Solar Light and Dopant-Induced Recombination Effects: Photoactive Nitrogen in TiO2 as a Case Study

The spectral response of newly synthesized and doped TiO2 nanostructures, which are designed for the operation under solar light, is key to their potential performance as photocatalyst materials. In the case of nitrogen-doped TiO2 particles, the presence of the photoactive defect can be verified via characteristic spectroscopic fingerprints, such as (1) an optical absorption band above lambda > 400 nm, (2) paramagnetic defect states related to substitutional and interstitial nitrogen atoms, and (3) a photoluminescence emission feature that can be induced by band gap excitation. We report these spectroscopic fingerprints for hydrothermally derived and N-doped TiO2 powder samples. On the basis of defined annealing procedures, we also found a way to eliminate the photoactive nitrogen defects and performed light-induced charge separation experiments on samples before and after dopant elimination in O-2 atmosphere.
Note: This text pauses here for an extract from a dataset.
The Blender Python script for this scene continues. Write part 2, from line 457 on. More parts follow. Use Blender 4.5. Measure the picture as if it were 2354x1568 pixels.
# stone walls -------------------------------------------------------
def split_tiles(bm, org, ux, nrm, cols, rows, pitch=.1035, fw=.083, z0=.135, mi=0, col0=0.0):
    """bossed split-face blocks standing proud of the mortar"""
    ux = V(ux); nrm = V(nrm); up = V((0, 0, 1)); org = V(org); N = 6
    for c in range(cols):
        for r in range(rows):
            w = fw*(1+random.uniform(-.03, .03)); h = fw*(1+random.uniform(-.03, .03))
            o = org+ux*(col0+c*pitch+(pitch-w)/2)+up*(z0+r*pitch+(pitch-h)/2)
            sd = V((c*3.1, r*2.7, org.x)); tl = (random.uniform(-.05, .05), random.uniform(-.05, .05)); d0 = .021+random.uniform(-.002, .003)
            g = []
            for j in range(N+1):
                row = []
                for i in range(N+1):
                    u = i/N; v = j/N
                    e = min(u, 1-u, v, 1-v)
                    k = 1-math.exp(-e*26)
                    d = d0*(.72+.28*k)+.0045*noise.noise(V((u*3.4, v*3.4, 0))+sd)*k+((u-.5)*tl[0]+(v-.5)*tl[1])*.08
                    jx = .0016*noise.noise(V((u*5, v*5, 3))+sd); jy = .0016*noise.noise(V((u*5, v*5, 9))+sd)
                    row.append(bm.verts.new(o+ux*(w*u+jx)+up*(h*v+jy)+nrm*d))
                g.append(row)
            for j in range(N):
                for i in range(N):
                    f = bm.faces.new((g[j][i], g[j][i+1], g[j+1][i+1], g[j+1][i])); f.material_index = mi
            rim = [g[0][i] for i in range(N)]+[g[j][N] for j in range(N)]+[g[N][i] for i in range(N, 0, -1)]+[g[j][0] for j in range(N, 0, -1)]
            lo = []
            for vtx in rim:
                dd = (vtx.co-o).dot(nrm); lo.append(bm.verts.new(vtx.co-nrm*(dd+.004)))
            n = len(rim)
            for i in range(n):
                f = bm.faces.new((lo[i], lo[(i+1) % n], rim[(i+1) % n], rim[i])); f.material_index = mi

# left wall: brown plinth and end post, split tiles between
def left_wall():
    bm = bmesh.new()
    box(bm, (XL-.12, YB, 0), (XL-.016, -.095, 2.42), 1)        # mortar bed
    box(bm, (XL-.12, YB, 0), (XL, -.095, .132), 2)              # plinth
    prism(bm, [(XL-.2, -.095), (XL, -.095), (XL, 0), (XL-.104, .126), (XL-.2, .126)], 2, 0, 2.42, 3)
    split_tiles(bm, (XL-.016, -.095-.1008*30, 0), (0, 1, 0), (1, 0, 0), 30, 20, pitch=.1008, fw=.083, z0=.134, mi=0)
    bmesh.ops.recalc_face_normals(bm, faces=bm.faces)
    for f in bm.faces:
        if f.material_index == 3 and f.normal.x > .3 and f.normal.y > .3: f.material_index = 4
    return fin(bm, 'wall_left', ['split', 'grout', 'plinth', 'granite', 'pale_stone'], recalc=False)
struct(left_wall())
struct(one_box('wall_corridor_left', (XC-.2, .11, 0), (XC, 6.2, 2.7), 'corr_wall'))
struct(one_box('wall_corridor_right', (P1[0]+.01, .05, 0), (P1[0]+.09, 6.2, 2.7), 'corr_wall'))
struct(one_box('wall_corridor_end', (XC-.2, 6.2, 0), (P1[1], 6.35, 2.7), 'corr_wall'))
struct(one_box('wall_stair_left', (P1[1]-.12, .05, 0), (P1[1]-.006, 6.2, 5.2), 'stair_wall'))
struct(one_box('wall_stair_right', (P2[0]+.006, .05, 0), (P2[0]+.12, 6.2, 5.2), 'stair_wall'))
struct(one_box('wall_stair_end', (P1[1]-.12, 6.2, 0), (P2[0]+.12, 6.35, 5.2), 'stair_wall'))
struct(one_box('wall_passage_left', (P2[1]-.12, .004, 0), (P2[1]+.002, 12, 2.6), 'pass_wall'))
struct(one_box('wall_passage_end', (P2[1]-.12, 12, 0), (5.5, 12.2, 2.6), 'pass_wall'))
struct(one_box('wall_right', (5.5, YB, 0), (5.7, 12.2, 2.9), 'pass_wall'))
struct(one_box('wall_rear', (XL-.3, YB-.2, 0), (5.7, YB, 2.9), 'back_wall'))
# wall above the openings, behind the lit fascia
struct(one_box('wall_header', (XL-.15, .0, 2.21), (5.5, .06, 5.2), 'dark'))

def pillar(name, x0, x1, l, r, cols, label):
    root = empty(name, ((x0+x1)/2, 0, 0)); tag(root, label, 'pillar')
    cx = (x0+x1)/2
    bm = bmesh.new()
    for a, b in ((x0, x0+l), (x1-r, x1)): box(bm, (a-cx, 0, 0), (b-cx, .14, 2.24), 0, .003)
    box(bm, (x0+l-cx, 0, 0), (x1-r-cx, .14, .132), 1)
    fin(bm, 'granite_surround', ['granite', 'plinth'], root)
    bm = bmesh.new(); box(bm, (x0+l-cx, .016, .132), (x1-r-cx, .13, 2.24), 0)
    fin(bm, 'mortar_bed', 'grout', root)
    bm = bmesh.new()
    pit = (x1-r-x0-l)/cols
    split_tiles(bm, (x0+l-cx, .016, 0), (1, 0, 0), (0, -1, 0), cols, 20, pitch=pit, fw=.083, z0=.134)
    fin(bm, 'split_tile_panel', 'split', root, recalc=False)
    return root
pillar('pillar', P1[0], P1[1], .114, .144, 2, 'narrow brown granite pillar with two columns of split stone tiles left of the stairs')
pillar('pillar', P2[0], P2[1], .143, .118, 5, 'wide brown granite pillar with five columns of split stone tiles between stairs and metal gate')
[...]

The concentrations of adsorbed O-2(-) ions, which stand for scavenged photogenerated electrons, were determined by electron paramagnetic resonance (EPR) spectroscopy. On the basis of these data, we calculated the number of photons, which (a) were additionally utilized because of the beneficial effect of photoactive nitrogen and (b) were lost because of the dopant-induced recombination of UV light generated charge carriers. As a major result, we found for the doped materials that both effects actually compensate each other. With regard to the synthesis and characterization of doped TiO2 systems, these findings underline the importance to include dopant-induced charge-carrier recombination effects in the evaluation of the photocatalyst's spectral response in order to reach a fair evaluation of its properties.